When they notice the country at all, Australians still tend to talk down to New Zealand, imagining we are in the big league; a continent, rather than a sparsely populated country on the edge of Asia. So while Australians were busy looking north and west, to the east something changed. New Zealand not only made a virtue of its environment, but became home to some of the best wines, movie directors, writers, footballers, sailors, scientists, educators and female leaders in the world.

It not only maintained, but developed its history of social innovation. It found new depth in the richness of its human and environmental capital. It continued its evolutionary path – since seafaring Polynesians followed the stars and currents to arrive in Northland about a thousand years ago, followed hundreds of years later by settlers from Europe, Asia and the Americas – to become an even more innovative, humane society at the crossroads of the Pacific, Tasman and Great Southern Oceans.

In an evolutionary sense, modern Australia and New Zealand grew out of similar stock. Notwithstanding a very different Indigenous history and the legacy of convict settlement in Australia, a hundred years ago they were recognisably similar, inheritors of the Enlightenment, and southern outposts of the British Empire. Despite close economic ties, they have now diverged in ways that to Australian eyes are unexpected and rewarding and truly original. New Zealand is not a depleting white society, as Australians may once have thought, but an emerging polyglot nation of four and half million people where all children learn Māori in school, where cultural diversity has taken deep root, where the natural environment is a resource to be treasured and there is water everywhere.

This edition of Griffith REVIEW has been shaped by Lloyd Jones’ passionate connection to his country, and showcases some of the best writers a highly literate society has produced. It does not shirk from the challenges, but celebrates the evolution of New Zealand into a truly connected hub more than able to provide imaginative sustenance and hold its place in the global village.

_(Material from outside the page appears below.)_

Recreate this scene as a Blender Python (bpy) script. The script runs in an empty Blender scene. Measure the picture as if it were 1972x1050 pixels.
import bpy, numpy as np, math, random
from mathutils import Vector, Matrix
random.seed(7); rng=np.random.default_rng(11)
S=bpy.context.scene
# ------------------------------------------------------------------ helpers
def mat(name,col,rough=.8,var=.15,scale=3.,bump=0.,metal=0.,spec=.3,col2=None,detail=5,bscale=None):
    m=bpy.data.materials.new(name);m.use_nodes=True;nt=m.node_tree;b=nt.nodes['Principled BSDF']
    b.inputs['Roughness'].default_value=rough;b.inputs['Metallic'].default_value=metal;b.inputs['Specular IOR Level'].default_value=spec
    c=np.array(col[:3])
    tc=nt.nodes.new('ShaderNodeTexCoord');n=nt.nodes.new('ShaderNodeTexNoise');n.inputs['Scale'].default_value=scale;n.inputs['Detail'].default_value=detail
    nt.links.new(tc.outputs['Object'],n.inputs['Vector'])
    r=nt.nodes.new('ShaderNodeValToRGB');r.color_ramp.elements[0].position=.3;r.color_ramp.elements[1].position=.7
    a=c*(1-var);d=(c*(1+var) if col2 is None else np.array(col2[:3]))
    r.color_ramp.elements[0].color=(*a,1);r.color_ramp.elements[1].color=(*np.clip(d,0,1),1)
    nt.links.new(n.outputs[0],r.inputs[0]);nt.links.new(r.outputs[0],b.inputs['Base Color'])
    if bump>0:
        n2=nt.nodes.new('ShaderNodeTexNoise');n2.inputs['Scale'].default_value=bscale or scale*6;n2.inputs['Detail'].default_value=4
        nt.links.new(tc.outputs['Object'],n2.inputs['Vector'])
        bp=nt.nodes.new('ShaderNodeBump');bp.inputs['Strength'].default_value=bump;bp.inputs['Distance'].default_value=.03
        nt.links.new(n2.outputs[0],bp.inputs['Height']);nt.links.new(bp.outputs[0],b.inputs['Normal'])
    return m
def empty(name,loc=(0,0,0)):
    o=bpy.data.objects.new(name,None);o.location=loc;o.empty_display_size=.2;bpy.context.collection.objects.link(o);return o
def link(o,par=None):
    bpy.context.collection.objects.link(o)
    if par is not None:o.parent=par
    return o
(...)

From an Australian perspective this edition has provided a wonderful opportunity to change the focal length in the way we see New Zealand. It jettisons the old clichés, and even more recent ones – there is not a sheep, hobbit, bottle of sauvignon blanc, ski field or rugby player to be found – displaced by something that is surprisingly rich, sophisticated and passionate.

From a New Zealand perspective, I hope that this edition provides a mirror on the evolution of a remarkable and resilient society through the eyes and words of your own; we are just holding the mirror so you can see from a slight distance. And from my point of view, I am pleased to synthesise these two elements of my own life.